5 reasons why the Hilton IPO is an attractive deal

Ever since Hilton Worldwide disclosed its potential IPO deal on Monday, there have been talks going around the markets that this IPO could potentially be the largest lodging IPO in history, second biggest IPO this year and also has the potential to outshine the twitter IPO. This IPO, if completed, is yet another example of a private equity firm taking one its investments public to generate returns.

Hilton’s stock can be considered very attractive to the investors because of the following points:

1. Overseas growth potential:
Hilton is known to have 78% of its room in the US and great opportunities to expand globally especially in the emerging markets. Through industry survey, it was confirmed that industry wide revenue per available room has been increasing since 2010. And also increasing trends in the hotel industry were identified in the emerging markets such as Asia, South America, etc.

2. Hotel-management expertise:
Hilton’s history dates back to 1919 when Conrad Hilton bought his first hotel in Cisco, Texas. Hilton has 10 brands such as Waldorf Astoria, DoubleTree, Homewood Suites and Hampton Inn to its credits. With such big brands under its belt and extensive experience in the hotel industry, it can be concluded that hotel-management expertise is a great advantage for Hilton.

3. Could turn out to be the second biggest IPO of 2013:
At the midpoint of the IPO range, the company will have a stock-market value of about $19.2 billion which makes it one of the largest players in the hotel industry. Hilton’s IPO is expected to raise $2.7 billion if extra shares are sold to meet the demand, making it the second largest IPO this year only after the Plains GP Holdings LP, an affiliate of an oil and gas pipeline company.

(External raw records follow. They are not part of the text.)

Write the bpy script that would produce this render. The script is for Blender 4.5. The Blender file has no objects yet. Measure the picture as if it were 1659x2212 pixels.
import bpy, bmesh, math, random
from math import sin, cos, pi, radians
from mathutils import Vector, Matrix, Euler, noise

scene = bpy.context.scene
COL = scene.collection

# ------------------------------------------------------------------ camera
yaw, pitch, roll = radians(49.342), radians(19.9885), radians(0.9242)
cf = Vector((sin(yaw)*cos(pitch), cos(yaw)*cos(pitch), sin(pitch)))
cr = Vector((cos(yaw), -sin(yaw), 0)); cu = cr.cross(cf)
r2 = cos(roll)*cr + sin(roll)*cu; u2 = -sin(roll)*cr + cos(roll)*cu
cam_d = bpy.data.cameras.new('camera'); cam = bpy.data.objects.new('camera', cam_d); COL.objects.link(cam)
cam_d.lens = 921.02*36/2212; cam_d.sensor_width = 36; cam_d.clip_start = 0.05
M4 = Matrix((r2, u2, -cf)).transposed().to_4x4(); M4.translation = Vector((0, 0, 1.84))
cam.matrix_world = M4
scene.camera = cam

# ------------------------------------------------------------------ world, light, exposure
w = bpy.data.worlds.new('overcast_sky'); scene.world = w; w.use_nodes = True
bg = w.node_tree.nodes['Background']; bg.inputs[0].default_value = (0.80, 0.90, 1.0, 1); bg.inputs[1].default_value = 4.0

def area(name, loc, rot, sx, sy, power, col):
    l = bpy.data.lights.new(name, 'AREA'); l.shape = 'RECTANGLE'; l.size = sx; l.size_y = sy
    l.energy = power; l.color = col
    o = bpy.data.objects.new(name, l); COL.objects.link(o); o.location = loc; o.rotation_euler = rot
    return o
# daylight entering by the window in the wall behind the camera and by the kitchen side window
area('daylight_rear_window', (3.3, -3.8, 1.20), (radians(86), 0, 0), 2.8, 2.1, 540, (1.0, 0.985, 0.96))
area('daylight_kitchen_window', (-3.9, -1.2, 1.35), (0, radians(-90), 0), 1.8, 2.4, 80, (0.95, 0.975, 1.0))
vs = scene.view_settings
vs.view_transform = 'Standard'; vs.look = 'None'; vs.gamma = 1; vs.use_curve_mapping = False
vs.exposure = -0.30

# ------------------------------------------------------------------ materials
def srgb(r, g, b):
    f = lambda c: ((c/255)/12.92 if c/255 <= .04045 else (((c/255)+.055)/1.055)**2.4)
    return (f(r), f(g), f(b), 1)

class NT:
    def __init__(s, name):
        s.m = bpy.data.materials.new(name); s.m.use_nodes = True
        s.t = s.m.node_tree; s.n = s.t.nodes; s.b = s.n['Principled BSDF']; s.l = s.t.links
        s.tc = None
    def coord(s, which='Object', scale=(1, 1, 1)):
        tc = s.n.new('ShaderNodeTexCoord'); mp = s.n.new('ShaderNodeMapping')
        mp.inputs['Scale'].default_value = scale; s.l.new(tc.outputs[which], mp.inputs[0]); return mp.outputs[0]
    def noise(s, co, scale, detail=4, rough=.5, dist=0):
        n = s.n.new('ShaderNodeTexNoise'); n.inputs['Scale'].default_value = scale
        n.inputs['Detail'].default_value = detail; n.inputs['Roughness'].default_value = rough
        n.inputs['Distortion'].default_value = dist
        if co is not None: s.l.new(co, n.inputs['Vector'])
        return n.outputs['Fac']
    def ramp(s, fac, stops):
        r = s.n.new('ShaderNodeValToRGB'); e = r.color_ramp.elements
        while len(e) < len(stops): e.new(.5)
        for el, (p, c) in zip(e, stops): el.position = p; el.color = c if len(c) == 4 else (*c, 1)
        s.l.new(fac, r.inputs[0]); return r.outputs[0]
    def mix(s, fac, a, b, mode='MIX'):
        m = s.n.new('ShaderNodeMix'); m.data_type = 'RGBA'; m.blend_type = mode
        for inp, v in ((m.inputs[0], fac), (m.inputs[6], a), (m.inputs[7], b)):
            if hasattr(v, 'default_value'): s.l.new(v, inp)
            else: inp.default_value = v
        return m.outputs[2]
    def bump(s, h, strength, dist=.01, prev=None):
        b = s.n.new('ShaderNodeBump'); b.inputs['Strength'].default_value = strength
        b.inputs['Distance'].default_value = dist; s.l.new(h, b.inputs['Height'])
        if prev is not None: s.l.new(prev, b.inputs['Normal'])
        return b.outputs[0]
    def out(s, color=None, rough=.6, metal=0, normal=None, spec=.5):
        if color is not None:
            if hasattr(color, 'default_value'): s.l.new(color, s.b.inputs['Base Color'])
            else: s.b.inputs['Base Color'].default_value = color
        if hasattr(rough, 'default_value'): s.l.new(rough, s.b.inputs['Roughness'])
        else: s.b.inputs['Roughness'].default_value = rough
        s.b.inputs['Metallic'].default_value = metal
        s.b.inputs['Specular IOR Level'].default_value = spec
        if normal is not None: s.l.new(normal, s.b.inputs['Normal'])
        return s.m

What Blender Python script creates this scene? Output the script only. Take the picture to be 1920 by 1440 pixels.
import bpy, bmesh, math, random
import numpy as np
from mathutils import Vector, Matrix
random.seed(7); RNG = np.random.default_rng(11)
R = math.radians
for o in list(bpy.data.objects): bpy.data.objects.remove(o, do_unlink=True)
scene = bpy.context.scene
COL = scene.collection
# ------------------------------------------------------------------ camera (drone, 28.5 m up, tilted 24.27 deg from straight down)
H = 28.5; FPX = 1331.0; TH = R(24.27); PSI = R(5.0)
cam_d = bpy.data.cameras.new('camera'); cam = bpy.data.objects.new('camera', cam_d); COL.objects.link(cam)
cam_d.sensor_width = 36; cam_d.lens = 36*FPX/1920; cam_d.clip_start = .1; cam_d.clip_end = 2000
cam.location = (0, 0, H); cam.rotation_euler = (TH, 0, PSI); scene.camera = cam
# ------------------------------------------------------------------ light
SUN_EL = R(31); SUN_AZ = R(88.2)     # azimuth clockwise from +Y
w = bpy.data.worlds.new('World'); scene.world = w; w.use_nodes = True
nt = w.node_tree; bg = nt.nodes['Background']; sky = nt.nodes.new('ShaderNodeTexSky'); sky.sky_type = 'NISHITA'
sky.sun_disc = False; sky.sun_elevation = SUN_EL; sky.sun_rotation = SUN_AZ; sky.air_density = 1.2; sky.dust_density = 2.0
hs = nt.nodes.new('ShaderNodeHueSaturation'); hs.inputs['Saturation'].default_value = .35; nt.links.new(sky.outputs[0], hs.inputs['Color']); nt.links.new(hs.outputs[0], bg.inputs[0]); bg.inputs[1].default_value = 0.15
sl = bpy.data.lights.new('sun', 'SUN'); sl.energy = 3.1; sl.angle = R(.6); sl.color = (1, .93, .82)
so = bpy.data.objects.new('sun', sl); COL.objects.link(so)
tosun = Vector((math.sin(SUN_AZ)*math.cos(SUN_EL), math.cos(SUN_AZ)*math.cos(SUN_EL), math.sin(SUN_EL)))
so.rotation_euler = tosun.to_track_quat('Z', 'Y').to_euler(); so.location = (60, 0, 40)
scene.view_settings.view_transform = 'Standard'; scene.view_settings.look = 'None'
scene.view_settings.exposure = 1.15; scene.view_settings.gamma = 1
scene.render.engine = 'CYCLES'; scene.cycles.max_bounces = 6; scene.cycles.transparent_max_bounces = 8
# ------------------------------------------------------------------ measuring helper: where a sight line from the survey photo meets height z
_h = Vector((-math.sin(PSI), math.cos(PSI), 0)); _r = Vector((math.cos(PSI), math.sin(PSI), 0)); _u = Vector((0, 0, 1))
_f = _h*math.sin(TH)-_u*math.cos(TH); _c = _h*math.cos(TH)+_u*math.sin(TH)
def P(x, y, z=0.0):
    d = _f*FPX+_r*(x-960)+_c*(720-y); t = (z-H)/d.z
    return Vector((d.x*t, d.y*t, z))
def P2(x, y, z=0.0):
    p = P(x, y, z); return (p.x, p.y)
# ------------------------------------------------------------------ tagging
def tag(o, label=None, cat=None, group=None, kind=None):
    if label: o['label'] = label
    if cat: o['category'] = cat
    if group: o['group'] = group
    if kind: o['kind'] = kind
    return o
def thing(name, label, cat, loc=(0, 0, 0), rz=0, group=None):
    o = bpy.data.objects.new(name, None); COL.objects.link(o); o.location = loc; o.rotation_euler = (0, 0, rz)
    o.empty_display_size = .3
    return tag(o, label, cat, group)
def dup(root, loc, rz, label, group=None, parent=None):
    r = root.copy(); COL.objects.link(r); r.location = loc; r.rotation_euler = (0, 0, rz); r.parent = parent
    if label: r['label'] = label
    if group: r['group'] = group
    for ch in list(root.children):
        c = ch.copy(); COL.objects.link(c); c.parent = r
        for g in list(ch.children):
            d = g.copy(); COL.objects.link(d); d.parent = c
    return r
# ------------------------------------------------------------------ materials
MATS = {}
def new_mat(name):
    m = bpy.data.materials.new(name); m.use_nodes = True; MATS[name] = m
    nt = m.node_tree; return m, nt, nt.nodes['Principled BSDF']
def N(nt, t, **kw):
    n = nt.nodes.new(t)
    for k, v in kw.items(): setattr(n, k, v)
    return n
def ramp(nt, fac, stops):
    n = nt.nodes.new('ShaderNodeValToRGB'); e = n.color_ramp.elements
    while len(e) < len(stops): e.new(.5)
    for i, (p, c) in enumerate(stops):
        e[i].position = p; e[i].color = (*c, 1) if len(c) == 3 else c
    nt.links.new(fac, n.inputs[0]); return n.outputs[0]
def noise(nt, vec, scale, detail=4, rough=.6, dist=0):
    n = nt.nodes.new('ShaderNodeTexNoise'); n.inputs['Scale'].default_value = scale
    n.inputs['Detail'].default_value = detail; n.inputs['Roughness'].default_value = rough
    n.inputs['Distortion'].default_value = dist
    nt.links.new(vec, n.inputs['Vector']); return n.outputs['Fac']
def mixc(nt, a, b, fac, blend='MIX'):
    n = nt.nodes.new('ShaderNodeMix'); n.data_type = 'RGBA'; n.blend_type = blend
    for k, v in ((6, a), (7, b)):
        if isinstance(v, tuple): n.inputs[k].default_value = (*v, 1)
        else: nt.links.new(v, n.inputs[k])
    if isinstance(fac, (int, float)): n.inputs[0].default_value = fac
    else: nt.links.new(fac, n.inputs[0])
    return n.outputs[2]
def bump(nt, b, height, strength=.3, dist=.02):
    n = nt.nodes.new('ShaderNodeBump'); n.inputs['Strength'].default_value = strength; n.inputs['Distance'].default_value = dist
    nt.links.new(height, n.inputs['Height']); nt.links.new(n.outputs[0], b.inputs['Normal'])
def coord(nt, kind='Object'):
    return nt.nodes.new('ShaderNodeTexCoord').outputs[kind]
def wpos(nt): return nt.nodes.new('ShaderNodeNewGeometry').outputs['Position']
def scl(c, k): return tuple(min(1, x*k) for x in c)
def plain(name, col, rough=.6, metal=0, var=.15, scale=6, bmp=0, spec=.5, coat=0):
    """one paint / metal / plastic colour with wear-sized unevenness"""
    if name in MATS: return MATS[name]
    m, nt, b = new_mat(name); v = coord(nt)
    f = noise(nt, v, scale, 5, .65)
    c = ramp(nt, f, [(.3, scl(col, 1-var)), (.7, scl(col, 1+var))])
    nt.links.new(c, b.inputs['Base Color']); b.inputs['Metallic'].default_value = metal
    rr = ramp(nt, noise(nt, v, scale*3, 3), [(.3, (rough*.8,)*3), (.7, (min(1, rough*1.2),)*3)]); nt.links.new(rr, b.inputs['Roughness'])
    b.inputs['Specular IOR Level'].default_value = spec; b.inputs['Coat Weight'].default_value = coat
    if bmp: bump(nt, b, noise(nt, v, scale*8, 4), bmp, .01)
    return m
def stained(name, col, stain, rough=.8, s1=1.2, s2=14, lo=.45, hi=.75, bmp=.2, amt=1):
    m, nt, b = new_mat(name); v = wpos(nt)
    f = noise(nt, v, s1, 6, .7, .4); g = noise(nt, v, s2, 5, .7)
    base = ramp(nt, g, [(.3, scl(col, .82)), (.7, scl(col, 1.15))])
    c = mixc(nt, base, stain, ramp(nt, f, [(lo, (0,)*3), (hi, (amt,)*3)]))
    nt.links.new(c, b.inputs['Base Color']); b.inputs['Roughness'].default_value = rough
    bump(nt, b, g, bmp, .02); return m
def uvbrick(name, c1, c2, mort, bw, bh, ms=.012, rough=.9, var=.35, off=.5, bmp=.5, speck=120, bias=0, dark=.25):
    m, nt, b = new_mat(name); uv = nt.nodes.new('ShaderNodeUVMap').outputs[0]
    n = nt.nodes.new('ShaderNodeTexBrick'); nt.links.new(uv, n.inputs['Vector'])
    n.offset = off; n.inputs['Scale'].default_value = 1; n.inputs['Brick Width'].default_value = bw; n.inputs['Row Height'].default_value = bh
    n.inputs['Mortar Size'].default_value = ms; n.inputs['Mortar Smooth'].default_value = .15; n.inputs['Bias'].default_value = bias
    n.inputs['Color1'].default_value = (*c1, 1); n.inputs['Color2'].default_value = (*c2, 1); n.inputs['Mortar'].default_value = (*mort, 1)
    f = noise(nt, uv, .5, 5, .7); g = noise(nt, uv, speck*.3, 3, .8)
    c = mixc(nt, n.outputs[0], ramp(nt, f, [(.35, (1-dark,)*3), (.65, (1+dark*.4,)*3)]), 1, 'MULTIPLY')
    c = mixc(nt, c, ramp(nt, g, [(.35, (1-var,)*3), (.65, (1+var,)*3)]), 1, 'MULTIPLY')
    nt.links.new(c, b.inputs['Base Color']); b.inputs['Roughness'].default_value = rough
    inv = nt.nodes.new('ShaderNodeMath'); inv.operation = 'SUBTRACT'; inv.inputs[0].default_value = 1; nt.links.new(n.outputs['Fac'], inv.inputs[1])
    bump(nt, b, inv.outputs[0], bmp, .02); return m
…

4. Provides a safer way to invest in China:
Hilton’s shift in the business model of franchising as part of its restructuring model has helped in mapping out an international growth strategy that shields the company from many of the risks associated with investing in foreign markets. In this instance, since Hilton’s rooms in foreign markets are all franchisees, Hilton won’t be taking on direct credit or real estate exposure and in effect Hilton is able to insulate itself from the country’s credit risk and real estate market downturn.

5. The quick turnaround of Hilton:
Since its buyout in 2007, Hilton has emerged from its crisis into the fastest growing hotel brand in the world. Its IPO should not come as a surprise for those who have been following the company’s progress. Under Blackstone’s management, Hilton was able to rapidly expand its room count by 36% through the franchise model. Hilton’s franchise business is now contributing to around 50% of the entire revenue and is also considered as the fastest source of earnings for the hotel growth. Currently, Hilton is doing favorably well when compared to its competitors Marriott and Hyatt.

Hilton was previously acquired by Blackstone Group at the height of the private-equity boom as part of a $25 billion leveraged buyout, including both debt and equity. This buyout is still considered the largest ever buy-out of a hotel company in the industry. Hilton expects to use the proceedings to reduce its debt. Hilton plans to be listed on the New York Stock Exchange under the ticker symbol HLT.

 

@chipmunkmonkey, I would be interested in your opinion about two points.

First, Blackstone makes the acquisition at 26B, records an impairment of 6B and then tries to monetize a part of the investment for an estimated total value of ~21B. What's their motive, and how does impact an IPO investor?

The hotels are trading at a 99% 52w high. For a cyclical industry, isn't that a questionable timing to buy?